#### Data shown
************

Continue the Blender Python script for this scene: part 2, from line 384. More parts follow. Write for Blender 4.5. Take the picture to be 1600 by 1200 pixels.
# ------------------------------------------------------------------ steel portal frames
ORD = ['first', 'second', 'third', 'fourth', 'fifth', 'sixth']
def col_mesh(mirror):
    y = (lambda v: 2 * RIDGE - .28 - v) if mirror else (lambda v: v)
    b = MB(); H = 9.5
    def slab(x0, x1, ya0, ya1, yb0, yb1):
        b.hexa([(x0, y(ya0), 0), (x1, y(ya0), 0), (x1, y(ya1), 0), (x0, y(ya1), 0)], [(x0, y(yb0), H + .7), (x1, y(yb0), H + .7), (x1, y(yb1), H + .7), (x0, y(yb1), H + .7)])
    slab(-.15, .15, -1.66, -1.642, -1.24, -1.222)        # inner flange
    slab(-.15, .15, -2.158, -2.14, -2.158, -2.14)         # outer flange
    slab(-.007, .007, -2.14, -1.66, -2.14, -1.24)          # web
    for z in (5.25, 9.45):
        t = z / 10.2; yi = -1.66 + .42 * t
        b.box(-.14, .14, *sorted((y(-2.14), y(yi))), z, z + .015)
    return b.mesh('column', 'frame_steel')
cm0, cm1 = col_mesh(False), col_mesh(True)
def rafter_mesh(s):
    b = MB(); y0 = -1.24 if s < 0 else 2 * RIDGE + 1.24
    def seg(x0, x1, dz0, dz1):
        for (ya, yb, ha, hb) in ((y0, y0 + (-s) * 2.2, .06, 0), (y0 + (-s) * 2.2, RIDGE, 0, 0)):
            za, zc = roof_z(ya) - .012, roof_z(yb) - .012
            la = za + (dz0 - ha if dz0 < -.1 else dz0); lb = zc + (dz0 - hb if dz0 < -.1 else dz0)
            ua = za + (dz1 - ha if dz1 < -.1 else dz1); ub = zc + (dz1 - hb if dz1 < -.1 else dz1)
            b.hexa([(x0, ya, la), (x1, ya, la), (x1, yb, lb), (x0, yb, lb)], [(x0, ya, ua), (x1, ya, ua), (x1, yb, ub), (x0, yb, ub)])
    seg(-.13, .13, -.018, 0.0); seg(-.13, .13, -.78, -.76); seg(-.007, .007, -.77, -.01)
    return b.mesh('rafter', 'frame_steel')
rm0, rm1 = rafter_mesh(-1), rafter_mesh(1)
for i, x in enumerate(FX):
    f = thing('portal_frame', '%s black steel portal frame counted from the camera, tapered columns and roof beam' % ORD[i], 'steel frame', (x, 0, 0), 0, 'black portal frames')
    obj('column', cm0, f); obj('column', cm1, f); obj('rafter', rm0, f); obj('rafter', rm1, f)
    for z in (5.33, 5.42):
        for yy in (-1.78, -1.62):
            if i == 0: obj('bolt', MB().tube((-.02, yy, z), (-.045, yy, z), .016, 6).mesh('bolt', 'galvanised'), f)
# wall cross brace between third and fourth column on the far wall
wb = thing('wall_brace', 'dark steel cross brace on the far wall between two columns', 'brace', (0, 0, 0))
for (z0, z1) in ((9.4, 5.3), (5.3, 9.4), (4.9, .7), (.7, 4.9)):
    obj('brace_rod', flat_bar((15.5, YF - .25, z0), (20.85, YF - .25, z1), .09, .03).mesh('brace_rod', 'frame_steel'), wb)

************

#### Set task
Extract the listing in its entirety, matching it exactly.

#### Written answer
Continue the Blender Python script for this scene: part 2, from line 384. More parts follow. Write for Blender 4.5. Take the picture to be 1600 by 1200 pixels.
# ------------------------------------------------------------------ steel portal frames
ORD = ['first', 'second', 'third', 'fourth', 'fifth', 'sixth']
def col_mesh(mirror):
    y = (lambda v: 2 * RIDGE - .28 - v) if mirror else (lambda v: v)
    b = MB(); H = 9.5
    def slab(x0, x1, ya0, ya1, yb0, yb1):
        b.hexa([(x0, y(ya0), 0), (x1, y(ya0), 0), (x1, y(ya1), 0), (x0, y(ya1), 0)], [(x0, y(yb0), H + .7), (x1, y(yb0), H + .7), (x1, y(yb1), H + .7), (x0, y(yb1), H + .7)])
    slab(-.15, .15, -1.66, -1.642, -1.24, -1.222)        # inner flange
    slab(-.15, .15, -2.158, -2.14, -2.158, -2.14)         # outer flange
    slab(-.007, .007, -2.14, -1.66, -2.14, -1.24)          # web
    for z in (5.25, 9.45):
        t = z / 10.2; yi = -1.66 + .42 * t
        b.box(-.14, .14, *sorted((y(-2.14), y(yi))), z, z + .015)
    return b.mesh('column', 'frame_steel')
cm0, cm1 = col_mesh(False), col_mesh(True)
def rafter_mesh(s):
    b = MB(); y0 = -1.24 if s < 0 else 2 * RIDGE + 1.24
    def seg(x0, x1, dz0, dz1):
        for (ya, yb, ha, hb) in ((y0, y0 + (-s) * 2.2, .06, 0), (y0 + (-s) * 2.2, RIDGE, 0, 0)):
            za, zc = roof_z(ya) - .012, roof_z(yb) - .012
            la = za + (dz0 - ha if dz0 < -.1 else dz0); lb = zc + (dz0 - hb if dz0 < -.1 else dz0)
            ua = za + (dz1 - ha if dz1 < -.1 else dz1); ub = zc + (dz1 - hb if dz1 < -.1 else dz1)
            b.hexa([(x0, ya, la), (x1, ya, la), (x1, yb, lb), (x0, yb, lb)], [(x0, ya, ua), (x1, ya, ua), (x1, yb, ub), (x0, yb, ub)])
    seg(-.13, .13, -.018, 0.0); seg(-.13, .13, -.78, -.76); seg(-.007, .007, -.77, -.01)
    return b.mesh('rafter', 'frame_steel')
rm0, rm1 = rafter_mesh(-1), rafter_mesh(1)
for i, x in enumerate(FX):
    f = thing('portal_frame', '%s black steel portal frame counted from the camera, tapered columns and roof beam' % ORD[i], 'steel frame', (x, 0, 0), 0, 'black portal frames')
    obj('column', cm0, f); obj('column', cm1, f); obj('rafter', rm0, f); obj('rafter', rm1, f)
    for z in (5.33, 5.42):
        for yy in (-1.78, -1.62):
            if i == 0: obj('bolt', MB().tube((-.02, yy, z), (-.045, yy, z), .016, 6).mesh('bolt', 'galvanised'), f)
# wall cross brace between third and fourth column on the far wall
wb = thing('wall_brace', 'dark steel cross brace on the far wall between two columns', 'brace', (0, 0, 0))
for (z0, z1) in ((9.4, 5.3), (5.3, 9.4), (4.9, .7), (.7, 4.9)):
    obj('brace_rod', flat_bar((15.5, YF - .25, z0), (20.85, YF - .25, z1), .09, .03).mesh('brace_rod', 'frame_steel'), wb)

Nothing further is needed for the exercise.